Will The Jordan River Near Salt Lake City Flood?

The Jordan River will likely run over its banks in areas after its tributaries (Emmigration, City Creek, Dry Creek, Mill Creek, and Little Cottonwood Creeks and eight other creeks) flow in. The Three-Creeks Confluence (Red Butte, Emigration, and Parley’s creeks) located at around 900 South on the Jordan River, is a critical area to watch. If there is little to no flooding there, the river will likely not flood downstream.

In summary, If we don’t receive any additional huge storms, and if temperatures remain high prior to Memorial Day, we will likely see pockets of flooding in places like Parley’s Creek, Millcreek Canyon, and some areas along Cottonwood Creek and possibly in many pockets along the Wasatch Front, but the severity of flooding will be limited and likely not cause significant damage, according to engineers. What do religious leaders say? None have yet gone on record saying this is the beginning of the next deluge to wash away all of the sinners who now occupy the valley of the Saints.

How Do You Prepare?

There are sites set up where sandbags can be filled, but if you are a single person or a family, mitigating a massive flood will be futile. If you live on a creek– lets face it– you are screwed. You will never guess how you will stop the river from overflowing. Only if the entire river is sandbagged will your home be saved from flooding. It would require a massive community effort to save homes from flood damage entirely: neighbors working together, even those who are out of the flood area stepping up helping neighbors who are in the flood plane. This occurred to a huge extent in 1983, this is impossible to happen in our much more ego-centric world today. But this is my personal opinion, I could be wrong.
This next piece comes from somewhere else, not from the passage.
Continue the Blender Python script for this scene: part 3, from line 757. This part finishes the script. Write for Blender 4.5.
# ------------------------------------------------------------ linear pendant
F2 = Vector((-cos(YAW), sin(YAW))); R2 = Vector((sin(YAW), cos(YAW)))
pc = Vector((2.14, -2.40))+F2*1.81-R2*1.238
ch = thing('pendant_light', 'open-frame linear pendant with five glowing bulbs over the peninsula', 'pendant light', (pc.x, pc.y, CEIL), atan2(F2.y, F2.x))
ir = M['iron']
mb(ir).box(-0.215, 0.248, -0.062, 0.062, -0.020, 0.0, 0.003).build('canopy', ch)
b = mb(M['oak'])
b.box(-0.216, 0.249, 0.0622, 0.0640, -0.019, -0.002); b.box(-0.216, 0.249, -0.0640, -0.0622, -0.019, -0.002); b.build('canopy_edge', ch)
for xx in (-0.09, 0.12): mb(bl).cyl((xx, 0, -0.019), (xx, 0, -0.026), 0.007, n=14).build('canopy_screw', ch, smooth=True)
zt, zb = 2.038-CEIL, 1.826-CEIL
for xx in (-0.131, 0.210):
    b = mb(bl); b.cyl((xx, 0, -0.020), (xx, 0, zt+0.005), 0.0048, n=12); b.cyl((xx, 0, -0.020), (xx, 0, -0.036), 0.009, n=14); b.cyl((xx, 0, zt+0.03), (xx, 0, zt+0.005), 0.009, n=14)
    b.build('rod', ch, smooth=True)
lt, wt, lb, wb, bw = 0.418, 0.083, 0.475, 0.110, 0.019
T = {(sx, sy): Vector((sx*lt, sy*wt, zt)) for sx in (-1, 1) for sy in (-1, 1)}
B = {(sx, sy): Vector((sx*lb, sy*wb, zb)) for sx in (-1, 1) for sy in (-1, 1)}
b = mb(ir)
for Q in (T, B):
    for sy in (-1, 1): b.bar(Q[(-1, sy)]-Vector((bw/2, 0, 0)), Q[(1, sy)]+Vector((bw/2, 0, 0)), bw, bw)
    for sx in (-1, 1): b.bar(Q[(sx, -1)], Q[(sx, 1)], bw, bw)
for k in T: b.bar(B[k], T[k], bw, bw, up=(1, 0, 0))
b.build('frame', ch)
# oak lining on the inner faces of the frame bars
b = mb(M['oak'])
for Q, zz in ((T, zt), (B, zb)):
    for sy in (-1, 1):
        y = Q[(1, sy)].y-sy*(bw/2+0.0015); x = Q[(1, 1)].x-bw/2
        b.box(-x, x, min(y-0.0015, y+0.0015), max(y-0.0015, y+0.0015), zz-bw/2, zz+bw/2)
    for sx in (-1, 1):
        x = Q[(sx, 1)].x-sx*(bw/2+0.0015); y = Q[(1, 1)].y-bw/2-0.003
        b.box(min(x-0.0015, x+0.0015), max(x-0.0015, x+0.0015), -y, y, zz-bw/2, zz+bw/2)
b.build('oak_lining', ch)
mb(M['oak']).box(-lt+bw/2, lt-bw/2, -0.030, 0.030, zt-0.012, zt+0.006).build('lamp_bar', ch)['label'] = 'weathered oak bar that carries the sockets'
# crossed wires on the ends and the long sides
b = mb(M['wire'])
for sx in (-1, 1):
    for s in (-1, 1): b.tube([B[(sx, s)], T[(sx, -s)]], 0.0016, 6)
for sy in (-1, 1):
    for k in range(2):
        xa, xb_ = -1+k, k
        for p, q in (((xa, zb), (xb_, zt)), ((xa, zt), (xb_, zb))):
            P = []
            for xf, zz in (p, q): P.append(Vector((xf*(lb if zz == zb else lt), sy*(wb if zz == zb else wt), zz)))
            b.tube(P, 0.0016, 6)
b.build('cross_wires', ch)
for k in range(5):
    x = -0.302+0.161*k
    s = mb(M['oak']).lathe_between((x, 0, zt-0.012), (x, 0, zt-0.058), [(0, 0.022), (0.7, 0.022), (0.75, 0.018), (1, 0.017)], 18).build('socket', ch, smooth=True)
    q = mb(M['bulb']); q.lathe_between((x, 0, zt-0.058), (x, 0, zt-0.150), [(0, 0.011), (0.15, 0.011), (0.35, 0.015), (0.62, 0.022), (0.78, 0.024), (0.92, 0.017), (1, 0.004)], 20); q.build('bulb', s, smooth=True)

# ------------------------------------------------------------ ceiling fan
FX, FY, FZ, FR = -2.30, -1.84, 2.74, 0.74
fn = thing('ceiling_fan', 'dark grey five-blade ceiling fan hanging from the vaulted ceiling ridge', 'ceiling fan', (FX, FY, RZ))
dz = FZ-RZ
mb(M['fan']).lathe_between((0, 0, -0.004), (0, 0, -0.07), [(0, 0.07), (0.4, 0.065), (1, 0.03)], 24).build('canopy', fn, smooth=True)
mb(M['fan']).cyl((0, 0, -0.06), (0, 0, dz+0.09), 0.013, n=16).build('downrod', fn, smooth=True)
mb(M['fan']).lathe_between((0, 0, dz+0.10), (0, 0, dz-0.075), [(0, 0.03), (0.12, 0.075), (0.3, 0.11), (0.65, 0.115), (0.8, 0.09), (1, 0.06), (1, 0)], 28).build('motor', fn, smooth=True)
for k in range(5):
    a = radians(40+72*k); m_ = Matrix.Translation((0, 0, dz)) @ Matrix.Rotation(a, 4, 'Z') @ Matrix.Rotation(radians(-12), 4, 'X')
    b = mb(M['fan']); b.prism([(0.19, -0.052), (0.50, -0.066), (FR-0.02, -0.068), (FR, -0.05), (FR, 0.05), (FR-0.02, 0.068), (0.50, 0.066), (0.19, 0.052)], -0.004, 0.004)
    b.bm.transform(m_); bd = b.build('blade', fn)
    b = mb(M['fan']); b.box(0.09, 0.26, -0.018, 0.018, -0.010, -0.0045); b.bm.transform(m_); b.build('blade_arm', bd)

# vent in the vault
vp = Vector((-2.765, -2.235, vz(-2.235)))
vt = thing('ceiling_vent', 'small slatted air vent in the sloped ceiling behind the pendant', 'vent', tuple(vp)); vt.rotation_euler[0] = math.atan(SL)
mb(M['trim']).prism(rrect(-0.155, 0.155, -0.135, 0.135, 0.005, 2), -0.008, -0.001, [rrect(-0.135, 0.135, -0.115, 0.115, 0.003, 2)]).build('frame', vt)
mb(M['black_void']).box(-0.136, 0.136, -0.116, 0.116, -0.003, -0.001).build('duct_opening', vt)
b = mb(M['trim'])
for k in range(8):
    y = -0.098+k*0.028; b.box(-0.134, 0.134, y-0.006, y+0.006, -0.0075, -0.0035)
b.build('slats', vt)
Will This Water Significantly Impact the Great Salt Lake?

This year the Great Salt Lake has already received more water than it has received in the prior two years. The water level is up three feet and is expected to rise by at least another three feet. However, It will still be three feet lower than it should be, unless massive storms continue. This will make a significant impact on the health of the lake and the ecosystem of the brine shrimp and millions of birds who migrate there. It’s great news.

Utah Governor said “Pray for snow” at the beginning of winter. Either everyone’s prayers worked. Or it was the giant whale statue at ninth and ninth that it appears the secular Salt Lakers want to attribute the very bountiful glorious snow mother nature has granted us.